TELECOM Digest OnLine - Sorted: Increasingly, the Bells See Their Future on a Screen


Increasingly, the Bells See Their Future on a Screen


Monty Solomon (monty@roscom.com)
Mon, 4 Apr 2005 01:45:20 -0400

By MATT RICHTEL and KEN BELSON

SAN FRANCISCO, April 3 - The telephone companies are desperate to be
seen, not just heard.

In the coming months, the Bell telephone companies, including SBC and
Verizon, will start selling television programming in their most
recent effort to crack a market in which they have had almost no
presence.

The cable industry, meeting here this week for its annual trade show,
is already bracing for the assault on its prime turf.
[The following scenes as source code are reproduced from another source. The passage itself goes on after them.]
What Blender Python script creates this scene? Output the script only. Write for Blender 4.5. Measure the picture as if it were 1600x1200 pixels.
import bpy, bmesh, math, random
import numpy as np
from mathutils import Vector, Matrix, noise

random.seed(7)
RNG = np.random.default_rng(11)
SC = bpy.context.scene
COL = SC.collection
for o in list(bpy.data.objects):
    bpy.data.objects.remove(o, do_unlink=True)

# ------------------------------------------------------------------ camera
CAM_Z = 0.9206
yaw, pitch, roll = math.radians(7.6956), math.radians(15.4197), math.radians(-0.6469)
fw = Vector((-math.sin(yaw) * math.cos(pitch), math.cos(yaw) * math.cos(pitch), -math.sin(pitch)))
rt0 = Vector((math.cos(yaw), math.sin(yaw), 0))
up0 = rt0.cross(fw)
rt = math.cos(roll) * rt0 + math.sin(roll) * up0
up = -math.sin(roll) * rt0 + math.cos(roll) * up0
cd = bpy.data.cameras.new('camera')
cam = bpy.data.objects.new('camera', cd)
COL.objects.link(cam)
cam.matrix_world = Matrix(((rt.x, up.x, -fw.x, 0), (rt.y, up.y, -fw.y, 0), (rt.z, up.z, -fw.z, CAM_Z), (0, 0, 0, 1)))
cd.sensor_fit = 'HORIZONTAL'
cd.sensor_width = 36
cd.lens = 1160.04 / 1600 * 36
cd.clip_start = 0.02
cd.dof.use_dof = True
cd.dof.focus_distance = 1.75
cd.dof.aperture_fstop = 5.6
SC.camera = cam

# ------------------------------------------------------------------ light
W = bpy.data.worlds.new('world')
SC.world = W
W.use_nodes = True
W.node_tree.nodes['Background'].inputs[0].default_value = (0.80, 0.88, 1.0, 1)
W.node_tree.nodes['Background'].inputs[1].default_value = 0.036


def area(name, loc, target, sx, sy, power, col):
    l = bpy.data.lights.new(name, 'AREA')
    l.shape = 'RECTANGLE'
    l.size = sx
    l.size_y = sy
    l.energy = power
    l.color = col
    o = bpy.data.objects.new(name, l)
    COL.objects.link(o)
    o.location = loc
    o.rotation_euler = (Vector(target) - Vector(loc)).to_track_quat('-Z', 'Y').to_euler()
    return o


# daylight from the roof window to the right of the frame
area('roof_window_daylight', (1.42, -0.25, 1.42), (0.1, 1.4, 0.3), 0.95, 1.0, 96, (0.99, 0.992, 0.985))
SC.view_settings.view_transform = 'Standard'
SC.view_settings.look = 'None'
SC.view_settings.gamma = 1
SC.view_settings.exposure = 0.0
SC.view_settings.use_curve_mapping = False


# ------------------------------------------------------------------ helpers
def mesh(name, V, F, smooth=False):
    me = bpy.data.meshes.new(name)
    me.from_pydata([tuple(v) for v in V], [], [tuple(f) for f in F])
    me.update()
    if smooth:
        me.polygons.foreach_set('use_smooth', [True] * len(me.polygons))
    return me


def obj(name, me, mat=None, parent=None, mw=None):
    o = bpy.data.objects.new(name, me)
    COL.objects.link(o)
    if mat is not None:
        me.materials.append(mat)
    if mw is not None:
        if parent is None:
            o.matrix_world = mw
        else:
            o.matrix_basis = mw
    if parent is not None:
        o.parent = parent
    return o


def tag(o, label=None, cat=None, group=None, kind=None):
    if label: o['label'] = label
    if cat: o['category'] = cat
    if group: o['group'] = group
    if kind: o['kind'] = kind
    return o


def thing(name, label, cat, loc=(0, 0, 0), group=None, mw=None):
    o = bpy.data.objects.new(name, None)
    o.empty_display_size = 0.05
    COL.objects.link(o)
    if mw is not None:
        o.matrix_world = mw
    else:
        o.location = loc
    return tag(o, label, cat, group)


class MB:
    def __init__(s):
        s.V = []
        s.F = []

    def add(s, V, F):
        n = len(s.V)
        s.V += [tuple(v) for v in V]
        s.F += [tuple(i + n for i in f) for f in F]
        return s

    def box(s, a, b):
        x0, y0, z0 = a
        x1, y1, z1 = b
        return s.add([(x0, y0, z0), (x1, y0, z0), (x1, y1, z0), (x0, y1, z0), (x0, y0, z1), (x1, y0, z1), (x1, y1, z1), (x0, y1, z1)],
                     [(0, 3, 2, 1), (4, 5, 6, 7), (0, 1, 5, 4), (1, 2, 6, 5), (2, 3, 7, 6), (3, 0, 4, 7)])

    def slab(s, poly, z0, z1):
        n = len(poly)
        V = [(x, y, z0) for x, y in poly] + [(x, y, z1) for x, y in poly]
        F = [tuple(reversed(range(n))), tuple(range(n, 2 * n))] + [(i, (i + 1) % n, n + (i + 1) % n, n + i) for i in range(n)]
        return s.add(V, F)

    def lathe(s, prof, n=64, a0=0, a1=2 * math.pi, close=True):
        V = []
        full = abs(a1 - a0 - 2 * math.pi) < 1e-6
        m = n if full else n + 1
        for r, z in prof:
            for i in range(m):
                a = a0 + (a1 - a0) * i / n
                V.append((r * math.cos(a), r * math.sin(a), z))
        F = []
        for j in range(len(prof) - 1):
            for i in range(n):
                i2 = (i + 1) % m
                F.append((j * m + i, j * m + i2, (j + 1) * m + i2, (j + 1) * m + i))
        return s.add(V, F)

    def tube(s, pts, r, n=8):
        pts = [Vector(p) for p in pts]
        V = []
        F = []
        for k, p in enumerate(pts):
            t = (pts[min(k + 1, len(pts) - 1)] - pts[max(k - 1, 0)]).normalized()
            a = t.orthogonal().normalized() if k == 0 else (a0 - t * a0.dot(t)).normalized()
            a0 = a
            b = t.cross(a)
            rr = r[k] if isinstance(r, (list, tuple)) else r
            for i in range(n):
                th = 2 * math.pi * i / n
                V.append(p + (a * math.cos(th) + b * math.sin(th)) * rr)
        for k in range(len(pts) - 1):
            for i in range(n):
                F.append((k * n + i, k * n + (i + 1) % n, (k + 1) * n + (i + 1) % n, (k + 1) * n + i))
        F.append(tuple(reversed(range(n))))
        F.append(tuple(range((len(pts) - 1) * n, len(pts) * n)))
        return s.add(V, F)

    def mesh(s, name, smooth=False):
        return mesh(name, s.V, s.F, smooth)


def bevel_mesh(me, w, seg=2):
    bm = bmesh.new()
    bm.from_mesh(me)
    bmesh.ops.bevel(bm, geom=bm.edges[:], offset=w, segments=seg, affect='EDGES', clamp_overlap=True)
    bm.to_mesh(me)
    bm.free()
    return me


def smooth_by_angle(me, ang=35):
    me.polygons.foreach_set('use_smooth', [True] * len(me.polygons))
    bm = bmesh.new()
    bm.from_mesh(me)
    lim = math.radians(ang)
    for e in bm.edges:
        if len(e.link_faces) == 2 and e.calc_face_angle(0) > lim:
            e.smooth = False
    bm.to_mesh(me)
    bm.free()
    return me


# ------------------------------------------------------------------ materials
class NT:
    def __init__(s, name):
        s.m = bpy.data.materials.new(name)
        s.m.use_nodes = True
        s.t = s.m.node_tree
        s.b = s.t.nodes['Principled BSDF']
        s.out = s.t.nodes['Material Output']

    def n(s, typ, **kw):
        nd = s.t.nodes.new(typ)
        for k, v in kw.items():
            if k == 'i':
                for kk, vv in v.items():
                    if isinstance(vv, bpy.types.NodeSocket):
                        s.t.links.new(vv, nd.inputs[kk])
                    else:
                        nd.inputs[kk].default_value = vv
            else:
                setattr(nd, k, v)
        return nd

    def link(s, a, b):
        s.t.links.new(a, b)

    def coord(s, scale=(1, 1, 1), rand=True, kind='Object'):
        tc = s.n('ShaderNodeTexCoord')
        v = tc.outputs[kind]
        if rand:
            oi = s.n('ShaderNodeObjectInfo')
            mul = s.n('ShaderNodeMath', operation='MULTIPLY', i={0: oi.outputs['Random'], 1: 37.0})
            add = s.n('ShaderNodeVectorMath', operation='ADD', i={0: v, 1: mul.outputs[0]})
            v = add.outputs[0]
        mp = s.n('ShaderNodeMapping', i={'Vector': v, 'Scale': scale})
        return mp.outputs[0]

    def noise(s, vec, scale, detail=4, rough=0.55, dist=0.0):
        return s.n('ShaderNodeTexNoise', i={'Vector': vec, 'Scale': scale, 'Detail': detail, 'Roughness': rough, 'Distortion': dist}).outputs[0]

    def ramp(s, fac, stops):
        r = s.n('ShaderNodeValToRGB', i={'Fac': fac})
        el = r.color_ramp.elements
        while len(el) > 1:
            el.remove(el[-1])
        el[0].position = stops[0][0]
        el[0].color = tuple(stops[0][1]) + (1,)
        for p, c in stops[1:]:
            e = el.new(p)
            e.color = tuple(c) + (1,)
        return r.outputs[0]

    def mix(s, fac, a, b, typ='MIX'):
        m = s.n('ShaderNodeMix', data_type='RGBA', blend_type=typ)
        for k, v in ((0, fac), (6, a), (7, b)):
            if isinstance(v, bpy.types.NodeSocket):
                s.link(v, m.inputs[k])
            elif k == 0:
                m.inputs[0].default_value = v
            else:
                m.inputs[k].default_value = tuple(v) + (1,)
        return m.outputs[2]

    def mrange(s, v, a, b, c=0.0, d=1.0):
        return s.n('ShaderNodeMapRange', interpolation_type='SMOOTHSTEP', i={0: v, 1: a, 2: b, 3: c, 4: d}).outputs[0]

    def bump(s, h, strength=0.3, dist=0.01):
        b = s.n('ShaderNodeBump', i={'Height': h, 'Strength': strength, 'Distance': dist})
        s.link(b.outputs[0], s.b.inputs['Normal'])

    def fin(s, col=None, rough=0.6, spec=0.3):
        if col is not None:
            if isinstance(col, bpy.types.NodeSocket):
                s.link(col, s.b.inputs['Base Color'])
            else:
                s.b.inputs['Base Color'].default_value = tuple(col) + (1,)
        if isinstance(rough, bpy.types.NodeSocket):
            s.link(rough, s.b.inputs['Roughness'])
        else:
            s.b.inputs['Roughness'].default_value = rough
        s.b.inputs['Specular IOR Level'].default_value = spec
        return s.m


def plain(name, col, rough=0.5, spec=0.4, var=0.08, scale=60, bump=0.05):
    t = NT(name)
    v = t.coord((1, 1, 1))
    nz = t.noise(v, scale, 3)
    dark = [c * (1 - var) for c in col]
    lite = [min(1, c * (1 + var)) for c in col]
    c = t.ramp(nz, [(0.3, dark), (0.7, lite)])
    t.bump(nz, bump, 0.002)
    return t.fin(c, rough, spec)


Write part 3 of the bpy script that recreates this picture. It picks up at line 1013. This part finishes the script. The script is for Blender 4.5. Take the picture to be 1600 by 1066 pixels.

To offer paid TV services, the Bells are spending billions of dollars
to expand their superfast fiber optic networks and improving
technology that can send video to their phone and Internet customers.
SBC alone is expected to spend about $4 billion over three years to
install fiber lines to reach neighborhoods where half of its 36
million customers live.

But in addition to laying new fiber lines, the phone companies also
must acquire expensive programming rights, go through the tedious
process of getting permission from municipalities to sell television,
and master the Internet-based technology that sends video programming
over the same crowded network that now delivers voice and data
streams.

And even after making these gargantuan investments, the Bells will
face formidable challenges to break into the saturated market for pay
TV. To lure customers from the cable and satellite providers,
analysts said, they have to offer better programming and features at
a lower price compared to cable.

They have little choice but to take the gamble.

Cellphone carriers are chewing into the Bells' traditional landline
business. And cable companies -- leaders in the high-speed Internet
access business -- are fast entering the phone market with
Internet-based services. To compete with cable's offerings, the phone
companies are pushing to sell an array of services -- Internet
connections, wireless and television -- in a bundle.